486
[84
84.
ON THE DEVELOPABLE SUBFACES WHICH ARISE FROM
TWO SURFACES OF THE SECOND ORDER.
[From the Cambridge and Dublin Mathematical Journal, vol. v. (1850), pp. 46—57.]
Any two surfaces considered in relation to each other give rise to a curve of
intersection, or, as I shall term it, an Intersect and a circumscribed Developable 1 or
Envelope. The Intersect is of course the edge of regression of a certain Developable
which may be termed the Intersect-Developable, the Envelope has an edge of regression
which may be termed the Envelope-Curve. The order of the Intersect is the product
of the orders of the two surfaces, the class of the Envelope is the product of the
classes of the two surfaces. When neither the Intersect breaks up into curves of lower
order, nor the Envelope into Developables of lower class, the two surfaces are said to
form a proper system. In the case of two surfaces of the second order (and class)
the Intersect is of the fourth order and the Envelope of the fourth class. Every
proper system of two surfaces of the second order belongs to one of the following
three classes:—A. There is no contact between the surfaces; B. There is an ordinary
contact; C. There is a singular contact. Or the three classes may be distinguished
by reference to the conjugates (conjugate points or planes) of the system. A. The four
conjugates are all distinct; B. Two conjugates coincide; C. Three conjugates coincide.
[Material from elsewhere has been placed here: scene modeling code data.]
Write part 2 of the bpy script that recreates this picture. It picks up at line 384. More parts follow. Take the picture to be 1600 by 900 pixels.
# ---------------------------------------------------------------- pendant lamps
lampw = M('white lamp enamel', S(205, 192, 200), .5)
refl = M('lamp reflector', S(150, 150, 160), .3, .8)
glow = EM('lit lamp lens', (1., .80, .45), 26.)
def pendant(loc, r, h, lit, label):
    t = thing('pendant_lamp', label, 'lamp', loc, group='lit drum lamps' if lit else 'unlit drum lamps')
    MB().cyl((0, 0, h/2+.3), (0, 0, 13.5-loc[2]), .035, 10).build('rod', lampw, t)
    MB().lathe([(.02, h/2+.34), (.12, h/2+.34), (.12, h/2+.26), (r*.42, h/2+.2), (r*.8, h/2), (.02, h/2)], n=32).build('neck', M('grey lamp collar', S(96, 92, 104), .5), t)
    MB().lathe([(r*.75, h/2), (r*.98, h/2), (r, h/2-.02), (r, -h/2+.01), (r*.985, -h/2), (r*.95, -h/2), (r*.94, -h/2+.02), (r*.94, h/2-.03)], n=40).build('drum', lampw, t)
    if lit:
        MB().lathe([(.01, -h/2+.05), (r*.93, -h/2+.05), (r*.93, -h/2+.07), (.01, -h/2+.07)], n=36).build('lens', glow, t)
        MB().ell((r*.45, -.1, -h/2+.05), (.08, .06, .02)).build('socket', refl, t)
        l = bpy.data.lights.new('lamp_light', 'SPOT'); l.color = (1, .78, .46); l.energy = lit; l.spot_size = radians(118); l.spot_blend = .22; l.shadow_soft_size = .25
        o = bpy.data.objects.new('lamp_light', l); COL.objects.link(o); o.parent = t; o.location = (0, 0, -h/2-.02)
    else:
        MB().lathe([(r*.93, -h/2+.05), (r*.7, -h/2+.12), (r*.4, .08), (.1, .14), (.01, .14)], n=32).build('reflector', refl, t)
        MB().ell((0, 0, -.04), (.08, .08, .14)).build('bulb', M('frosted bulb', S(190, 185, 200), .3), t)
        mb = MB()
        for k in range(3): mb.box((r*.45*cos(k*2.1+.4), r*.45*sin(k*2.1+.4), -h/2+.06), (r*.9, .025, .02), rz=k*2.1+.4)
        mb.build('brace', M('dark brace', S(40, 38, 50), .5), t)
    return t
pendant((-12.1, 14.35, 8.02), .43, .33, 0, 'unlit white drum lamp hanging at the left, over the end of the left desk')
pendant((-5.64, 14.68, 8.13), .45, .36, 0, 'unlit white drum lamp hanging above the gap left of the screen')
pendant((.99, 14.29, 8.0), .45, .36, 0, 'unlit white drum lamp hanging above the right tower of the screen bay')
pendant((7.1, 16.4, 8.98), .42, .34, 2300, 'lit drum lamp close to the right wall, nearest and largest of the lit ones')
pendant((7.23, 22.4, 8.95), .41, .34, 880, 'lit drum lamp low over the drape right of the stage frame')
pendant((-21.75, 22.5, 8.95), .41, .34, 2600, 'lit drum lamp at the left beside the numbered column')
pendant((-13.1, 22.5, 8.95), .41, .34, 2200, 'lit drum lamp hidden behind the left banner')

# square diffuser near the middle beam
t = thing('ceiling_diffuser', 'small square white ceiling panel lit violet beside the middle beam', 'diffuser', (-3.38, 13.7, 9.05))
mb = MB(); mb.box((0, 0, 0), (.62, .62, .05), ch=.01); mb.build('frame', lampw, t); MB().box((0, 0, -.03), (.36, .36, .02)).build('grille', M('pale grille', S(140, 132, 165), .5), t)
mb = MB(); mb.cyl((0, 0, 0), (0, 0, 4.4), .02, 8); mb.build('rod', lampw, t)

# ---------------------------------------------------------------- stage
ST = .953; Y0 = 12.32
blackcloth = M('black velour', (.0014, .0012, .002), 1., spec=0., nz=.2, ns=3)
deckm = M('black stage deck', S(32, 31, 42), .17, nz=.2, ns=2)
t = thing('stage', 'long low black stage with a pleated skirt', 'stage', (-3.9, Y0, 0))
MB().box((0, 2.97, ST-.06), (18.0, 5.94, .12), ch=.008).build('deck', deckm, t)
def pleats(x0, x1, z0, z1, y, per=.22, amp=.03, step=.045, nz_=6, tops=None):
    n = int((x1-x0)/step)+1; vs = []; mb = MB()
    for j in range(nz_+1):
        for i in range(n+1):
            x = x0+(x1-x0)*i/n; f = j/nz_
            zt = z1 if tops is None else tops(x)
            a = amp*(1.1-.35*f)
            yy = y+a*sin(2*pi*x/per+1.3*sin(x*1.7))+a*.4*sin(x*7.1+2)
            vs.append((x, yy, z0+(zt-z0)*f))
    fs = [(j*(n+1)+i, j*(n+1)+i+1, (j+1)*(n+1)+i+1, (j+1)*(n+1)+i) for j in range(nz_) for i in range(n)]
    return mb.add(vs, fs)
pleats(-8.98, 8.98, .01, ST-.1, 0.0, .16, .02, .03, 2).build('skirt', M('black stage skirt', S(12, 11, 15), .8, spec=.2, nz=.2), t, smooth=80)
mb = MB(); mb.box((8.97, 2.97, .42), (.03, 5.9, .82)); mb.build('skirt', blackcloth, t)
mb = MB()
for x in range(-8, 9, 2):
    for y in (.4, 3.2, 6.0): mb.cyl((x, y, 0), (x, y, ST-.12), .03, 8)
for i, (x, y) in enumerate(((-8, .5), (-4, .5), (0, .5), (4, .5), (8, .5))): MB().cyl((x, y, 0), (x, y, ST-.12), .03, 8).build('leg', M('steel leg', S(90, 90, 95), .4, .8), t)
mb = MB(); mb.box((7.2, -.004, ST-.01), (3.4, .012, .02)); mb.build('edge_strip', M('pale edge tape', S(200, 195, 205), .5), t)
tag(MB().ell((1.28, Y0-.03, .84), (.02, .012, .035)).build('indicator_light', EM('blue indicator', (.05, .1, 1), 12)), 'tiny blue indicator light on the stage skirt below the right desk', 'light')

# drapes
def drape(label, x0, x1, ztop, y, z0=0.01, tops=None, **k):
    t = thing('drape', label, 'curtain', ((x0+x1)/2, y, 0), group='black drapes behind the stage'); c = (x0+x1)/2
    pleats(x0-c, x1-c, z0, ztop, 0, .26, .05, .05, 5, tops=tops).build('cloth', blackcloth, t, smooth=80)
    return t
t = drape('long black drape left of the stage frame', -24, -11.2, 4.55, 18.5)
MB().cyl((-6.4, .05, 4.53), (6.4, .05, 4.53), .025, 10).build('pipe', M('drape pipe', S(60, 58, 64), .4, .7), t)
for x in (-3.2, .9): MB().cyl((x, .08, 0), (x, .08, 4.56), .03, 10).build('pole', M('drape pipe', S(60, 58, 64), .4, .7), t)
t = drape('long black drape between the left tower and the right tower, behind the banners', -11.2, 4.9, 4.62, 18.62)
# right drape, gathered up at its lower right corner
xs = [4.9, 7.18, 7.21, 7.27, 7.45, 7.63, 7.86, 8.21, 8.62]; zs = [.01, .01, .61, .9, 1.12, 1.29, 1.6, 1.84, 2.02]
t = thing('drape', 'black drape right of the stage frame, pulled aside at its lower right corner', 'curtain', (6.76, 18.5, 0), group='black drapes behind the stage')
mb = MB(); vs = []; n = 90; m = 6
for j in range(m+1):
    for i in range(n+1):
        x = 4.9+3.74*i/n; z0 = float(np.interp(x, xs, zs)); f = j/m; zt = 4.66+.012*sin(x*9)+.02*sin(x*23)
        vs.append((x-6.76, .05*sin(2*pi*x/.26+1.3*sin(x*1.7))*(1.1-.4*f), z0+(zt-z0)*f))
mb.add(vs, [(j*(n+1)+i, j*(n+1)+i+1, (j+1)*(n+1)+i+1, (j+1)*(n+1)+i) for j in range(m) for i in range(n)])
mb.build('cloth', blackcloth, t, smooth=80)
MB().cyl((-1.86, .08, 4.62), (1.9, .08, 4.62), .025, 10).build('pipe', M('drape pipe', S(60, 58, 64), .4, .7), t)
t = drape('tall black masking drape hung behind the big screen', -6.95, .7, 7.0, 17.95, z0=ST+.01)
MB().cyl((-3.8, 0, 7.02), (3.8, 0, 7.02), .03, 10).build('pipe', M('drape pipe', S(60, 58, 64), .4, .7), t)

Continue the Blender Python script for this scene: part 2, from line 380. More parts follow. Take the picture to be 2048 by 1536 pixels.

To explain this it is necessary to remark that in the general case of two surfaces of
the second order not in contact (that is for systems of the class A) there is a certain
tetrahedron such that with respect to either of the surfaces (or more generally with
respect to any surface of the second order passing through the Intersect of the system
1 The term ‘Developable’ is used as a substantive, as the reciprocal to ‘Curve,’ which means curve of
double curvature. The same remark applies to the use of the term in the compound Intersect-Developable.
For the signification of the term ‘singular contact,’ employed lower down, see Mr Salmon’s memoir ‘On the
Classification of Curves of Double Curvature,’ [same volume] p. 32.